Restate verbatim the lines between the one holding "Reconstruct this image" and the one holding "ceiling light panels", both included, and no others.
— START AVAILABLE DATA —
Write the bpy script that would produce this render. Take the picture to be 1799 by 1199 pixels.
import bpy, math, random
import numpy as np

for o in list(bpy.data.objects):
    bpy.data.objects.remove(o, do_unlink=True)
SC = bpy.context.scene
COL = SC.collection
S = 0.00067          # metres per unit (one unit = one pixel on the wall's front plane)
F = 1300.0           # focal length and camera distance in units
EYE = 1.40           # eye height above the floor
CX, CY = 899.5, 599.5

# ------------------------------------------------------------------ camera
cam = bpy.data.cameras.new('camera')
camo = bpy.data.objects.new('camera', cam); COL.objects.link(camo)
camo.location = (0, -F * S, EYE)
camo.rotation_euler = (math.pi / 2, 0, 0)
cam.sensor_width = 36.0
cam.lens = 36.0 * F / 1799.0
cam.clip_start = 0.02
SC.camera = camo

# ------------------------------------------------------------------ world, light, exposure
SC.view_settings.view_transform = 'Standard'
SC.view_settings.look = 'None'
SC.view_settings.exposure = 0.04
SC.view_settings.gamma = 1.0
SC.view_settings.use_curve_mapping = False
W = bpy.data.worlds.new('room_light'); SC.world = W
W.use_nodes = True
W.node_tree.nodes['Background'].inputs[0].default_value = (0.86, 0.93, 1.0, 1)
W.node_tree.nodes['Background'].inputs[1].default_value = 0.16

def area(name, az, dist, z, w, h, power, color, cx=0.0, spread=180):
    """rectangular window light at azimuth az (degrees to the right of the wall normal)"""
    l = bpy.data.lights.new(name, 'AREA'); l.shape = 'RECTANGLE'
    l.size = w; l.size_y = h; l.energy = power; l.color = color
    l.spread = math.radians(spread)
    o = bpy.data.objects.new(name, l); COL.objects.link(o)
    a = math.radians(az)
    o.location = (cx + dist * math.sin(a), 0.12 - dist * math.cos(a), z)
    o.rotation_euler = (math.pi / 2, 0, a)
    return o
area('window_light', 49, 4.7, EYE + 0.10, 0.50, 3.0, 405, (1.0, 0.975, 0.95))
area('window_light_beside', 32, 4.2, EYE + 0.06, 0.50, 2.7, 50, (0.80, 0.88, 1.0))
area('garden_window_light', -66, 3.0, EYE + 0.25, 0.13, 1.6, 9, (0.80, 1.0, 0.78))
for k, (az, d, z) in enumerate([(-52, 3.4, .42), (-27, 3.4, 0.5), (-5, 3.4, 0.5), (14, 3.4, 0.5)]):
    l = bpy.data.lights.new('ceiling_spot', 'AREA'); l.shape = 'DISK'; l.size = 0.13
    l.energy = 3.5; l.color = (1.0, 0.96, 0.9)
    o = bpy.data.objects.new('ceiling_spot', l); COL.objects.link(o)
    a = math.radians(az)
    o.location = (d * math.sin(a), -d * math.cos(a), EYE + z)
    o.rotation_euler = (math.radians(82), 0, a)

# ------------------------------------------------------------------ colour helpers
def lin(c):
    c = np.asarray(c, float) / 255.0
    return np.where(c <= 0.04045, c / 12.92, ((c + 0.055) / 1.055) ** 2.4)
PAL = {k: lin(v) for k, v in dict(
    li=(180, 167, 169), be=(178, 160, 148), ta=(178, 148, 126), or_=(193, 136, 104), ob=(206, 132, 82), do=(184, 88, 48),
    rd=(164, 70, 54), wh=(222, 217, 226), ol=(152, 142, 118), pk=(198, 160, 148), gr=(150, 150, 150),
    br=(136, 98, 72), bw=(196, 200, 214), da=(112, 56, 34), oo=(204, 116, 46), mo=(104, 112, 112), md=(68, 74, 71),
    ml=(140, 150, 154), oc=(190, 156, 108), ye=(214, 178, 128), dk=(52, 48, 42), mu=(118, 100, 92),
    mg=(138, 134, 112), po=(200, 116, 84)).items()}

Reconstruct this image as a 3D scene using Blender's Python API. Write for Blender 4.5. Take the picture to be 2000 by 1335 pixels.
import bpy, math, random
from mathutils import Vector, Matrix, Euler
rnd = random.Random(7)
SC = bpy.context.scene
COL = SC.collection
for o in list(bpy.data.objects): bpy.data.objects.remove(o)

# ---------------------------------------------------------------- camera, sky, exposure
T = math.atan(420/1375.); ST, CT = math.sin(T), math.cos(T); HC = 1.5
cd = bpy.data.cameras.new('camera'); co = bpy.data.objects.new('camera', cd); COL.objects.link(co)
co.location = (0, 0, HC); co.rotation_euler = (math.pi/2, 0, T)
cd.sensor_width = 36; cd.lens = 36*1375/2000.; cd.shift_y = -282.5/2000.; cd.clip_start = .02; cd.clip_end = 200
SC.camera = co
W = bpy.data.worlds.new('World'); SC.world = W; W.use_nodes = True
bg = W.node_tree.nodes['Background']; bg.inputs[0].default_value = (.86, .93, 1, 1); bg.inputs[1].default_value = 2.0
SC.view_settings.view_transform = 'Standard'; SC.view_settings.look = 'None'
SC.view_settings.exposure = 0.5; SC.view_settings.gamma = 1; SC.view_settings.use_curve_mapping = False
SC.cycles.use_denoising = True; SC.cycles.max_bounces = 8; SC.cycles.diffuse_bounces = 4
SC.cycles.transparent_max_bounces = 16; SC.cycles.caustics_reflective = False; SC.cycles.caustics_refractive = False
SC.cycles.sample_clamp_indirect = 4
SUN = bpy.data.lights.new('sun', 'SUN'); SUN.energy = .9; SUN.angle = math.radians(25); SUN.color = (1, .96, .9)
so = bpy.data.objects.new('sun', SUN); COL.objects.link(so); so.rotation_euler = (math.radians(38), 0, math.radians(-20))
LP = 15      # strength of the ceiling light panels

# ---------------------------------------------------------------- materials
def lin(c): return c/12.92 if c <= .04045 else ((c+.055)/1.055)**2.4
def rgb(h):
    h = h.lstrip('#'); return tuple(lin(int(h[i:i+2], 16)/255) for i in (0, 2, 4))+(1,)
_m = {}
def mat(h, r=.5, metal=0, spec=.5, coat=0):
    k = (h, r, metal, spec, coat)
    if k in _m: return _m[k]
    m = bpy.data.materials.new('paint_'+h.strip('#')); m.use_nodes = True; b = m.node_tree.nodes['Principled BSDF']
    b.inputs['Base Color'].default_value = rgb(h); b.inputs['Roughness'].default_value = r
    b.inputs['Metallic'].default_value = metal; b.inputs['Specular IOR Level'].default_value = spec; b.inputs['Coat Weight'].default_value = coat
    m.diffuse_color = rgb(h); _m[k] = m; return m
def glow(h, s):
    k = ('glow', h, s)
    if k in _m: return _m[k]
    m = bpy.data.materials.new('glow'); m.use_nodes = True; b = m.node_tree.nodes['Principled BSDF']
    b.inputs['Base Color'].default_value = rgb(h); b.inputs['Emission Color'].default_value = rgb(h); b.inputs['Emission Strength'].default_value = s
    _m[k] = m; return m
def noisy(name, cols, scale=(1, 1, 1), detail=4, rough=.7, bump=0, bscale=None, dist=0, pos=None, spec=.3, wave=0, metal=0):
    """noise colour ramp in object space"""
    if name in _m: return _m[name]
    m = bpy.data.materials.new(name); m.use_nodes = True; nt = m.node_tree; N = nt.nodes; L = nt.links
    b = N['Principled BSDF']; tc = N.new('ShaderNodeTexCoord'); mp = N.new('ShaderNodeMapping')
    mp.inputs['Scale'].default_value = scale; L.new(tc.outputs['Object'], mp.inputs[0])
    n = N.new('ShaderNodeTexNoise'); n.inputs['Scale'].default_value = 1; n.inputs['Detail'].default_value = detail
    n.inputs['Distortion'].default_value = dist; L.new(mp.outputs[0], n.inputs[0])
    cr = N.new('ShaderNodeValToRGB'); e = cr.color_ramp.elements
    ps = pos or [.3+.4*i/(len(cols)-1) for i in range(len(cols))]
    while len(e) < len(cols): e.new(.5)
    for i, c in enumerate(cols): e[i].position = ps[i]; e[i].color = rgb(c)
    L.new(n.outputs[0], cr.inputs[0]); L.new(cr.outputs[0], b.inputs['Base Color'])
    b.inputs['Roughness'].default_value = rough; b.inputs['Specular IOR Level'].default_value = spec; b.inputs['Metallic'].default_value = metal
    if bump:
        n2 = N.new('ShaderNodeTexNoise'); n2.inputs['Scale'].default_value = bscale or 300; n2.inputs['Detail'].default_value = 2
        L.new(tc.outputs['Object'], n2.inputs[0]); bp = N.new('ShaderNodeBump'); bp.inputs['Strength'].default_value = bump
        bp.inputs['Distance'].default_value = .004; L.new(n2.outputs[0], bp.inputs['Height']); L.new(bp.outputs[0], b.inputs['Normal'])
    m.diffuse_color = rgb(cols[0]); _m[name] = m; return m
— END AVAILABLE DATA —
SOLUTION TO THE PROBLEM>
Reconstruct this image as a 3D scene using Blender's Python API. Write for Blender 4.5. Take the picture to be 2000 by 1335 pixels.
import bpy, math, random
from mathutils import Vector, Matrix, Euler
rnd = random.Random(7)
SC = bpy.context.scene
COL = SC.collection
for o in list(bpy.data.objects): bpy.data.objects.remove(o)

# ---------------------------------------------------------------- camera, sky, exposure
T = math.atan(420/1375.); ST, CT = math.sin(T), math.cos(T); HC = 1.5
cd = bpy.data.cameras.new('camera'); co = bpy.data.objects.new('camera', cd); COL.objects.link(co)
co.location = (0, 0, HC); co.rotation_euler = (math.pi/2, 0, T)
cd.sensor_width = 36; cd.lens = 36*1375/2000.; cd.shift_y = -282.5/2000.; cd.clip_start = .02; cd.clip_end = 200
SC.camera = co
W = bpy.data.worlds.new('World'); SC.world = W; W.use_nodes = True
bg = W.node_tree.nodes['Background']; bg.inputs[0].default_value = (.86, .93, 1, 1); bg.inputs[1].default_value = 2.0
SC.view_settings.view_transform = 'Standard'; SC.view_settings.look = 'None'
SC.view_settings.exposure = 0.5; SC.view_settings.gamma = 1; SC.view_settings.use_curve_mapping = False
SC.cycles.use_denoising = True; SC.cycles.max_bounces = 8; SC.cycles.diffuse_bounces = 4
SC.cycles.transparent_max_bounces = 16; SC.cycles.caustics_reflective = False; SC.cycles.caustics_refractive = False
SC.cycles.sample_clamp_indirect = 4
SUN = bpy.data.lights.new('sun', 'SUN'); SUN.energy = .9; SUN.angle = math.radians(25); SUN.color = (1, .96, .9)
so = bpy.data.objects.new('sun', SUN); COL.objects.link(so); so.rotation_euler = (math.radians(38), 0, math.radians(-20))
LP = 15      # strength of the ceiling light panels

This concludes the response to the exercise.